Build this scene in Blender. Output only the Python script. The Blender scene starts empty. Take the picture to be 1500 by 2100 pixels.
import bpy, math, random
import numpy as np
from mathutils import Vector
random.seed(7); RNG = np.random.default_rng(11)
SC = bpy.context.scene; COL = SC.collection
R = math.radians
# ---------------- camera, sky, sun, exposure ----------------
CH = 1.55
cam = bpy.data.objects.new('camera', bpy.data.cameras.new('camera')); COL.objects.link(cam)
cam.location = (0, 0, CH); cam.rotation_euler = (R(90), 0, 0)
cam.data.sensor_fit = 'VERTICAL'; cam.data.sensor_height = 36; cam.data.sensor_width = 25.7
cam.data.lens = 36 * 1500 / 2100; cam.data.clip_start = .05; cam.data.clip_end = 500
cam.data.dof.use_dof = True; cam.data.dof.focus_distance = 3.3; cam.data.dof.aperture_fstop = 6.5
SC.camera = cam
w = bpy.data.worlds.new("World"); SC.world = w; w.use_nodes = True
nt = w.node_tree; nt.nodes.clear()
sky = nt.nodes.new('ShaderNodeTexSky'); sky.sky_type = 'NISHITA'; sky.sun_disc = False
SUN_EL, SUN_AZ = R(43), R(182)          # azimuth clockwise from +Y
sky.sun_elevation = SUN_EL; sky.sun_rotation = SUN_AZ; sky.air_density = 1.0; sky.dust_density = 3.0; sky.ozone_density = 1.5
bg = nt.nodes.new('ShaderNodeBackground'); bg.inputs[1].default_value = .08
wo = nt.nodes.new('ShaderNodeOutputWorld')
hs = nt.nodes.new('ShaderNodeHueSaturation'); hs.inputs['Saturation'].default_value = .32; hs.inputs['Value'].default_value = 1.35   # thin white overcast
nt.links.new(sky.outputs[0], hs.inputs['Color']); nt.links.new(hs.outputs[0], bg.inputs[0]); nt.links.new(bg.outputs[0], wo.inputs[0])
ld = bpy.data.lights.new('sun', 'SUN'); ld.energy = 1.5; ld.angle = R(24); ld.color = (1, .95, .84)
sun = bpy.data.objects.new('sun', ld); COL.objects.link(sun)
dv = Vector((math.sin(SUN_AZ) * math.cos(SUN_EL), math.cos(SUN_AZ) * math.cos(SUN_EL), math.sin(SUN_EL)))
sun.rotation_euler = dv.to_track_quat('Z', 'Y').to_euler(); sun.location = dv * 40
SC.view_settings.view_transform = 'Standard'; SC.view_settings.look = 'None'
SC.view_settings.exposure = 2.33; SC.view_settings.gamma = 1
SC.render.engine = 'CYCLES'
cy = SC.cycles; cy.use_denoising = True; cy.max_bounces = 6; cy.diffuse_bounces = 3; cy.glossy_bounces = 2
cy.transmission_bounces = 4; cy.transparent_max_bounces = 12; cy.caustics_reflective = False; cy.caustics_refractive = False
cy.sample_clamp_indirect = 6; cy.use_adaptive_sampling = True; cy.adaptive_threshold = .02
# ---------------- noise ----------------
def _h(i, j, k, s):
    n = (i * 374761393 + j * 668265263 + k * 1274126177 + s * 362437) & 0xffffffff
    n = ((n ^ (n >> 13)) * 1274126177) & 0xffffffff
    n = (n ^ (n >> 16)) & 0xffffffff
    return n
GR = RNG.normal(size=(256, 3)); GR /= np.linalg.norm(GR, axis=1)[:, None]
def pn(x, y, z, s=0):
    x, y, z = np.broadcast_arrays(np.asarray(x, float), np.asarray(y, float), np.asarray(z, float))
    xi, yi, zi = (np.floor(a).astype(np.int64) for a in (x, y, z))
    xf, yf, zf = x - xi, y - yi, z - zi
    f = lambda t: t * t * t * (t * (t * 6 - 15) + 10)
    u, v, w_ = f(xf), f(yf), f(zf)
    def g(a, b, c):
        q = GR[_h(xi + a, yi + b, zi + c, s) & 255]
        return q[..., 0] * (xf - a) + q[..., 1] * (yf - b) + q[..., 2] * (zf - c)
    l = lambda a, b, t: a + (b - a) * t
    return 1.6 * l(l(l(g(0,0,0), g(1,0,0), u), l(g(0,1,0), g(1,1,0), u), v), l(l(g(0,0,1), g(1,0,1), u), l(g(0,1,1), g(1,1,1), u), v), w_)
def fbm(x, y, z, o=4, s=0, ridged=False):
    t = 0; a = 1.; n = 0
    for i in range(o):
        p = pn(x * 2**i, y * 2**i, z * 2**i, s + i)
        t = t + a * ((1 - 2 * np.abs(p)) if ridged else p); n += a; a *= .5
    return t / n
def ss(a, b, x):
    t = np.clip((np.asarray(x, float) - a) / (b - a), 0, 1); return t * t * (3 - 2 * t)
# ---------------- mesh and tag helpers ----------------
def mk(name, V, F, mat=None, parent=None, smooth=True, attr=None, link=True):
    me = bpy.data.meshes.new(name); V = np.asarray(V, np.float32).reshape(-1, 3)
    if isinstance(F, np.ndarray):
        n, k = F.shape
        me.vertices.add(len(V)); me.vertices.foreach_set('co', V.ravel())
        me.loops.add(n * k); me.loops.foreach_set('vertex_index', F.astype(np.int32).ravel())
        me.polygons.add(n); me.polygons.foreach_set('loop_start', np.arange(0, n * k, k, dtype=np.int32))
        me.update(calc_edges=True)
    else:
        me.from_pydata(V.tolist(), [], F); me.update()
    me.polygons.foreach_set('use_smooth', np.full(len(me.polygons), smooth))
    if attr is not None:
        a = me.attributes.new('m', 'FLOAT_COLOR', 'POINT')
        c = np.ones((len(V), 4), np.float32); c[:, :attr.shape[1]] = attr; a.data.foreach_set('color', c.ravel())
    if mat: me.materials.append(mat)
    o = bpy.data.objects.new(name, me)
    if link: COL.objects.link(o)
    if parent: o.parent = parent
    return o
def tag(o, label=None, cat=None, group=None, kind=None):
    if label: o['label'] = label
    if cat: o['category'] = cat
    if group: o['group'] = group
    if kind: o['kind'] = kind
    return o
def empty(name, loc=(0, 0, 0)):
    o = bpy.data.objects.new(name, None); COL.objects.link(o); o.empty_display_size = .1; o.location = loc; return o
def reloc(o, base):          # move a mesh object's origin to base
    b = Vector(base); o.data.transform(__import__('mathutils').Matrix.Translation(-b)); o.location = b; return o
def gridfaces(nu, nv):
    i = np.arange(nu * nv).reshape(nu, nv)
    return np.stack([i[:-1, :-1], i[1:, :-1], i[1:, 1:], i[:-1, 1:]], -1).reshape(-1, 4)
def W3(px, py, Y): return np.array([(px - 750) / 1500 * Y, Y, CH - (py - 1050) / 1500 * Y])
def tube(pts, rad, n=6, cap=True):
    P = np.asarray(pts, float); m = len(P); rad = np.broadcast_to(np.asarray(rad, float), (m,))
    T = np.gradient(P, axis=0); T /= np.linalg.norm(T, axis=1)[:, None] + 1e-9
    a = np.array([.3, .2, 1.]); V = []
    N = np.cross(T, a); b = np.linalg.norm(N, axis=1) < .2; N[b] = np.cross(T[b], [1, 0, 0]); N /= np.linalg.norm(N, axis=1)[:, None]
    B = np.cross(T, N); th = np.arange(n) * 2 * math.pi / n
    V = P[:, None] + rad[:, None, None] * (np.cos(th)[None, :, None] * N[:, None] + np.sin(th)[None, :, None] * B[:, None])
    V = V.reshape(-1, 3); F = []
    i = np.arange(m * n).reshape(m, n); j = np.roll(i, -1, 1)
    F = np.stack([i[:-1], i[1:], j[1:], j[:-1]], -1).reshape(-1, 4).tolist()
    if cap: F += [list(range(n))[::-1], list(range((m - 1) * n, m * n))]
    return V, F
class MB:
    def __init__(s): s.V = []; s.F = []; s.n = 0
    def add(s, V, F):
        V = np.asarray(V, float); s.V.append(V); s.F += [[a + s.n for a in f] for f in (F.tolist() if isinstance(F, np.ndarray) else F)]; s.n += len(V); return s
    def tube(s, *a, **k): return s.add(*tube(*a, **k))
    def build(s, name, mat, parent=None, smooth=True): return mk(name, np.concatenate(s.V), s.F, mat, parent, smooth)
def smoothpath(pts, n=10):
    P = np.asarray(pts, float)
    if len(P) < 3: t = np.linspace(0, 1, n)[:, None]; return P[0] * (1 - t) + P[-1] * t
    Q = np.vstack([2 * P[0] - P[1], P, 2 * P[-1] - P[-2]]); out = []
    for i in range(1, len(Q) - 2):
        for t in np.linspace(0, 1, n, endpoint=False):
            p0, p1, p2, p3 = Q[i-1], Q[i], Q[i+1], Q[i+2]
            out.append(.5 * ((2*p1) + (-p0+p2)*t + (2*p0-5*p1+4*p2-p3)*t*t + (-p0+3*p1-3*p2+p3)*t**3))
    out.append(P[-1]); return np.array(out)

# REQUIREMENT
In the listing, find all lines with the string "scene" and copy them.

# FINAL RESULT
Build this scene in Blender. Output only the Python script. The Blender scene starts empty. Take the picture to be 1500 by 2100 pixels.
SC = bpy.context.scene; COL = SC.collection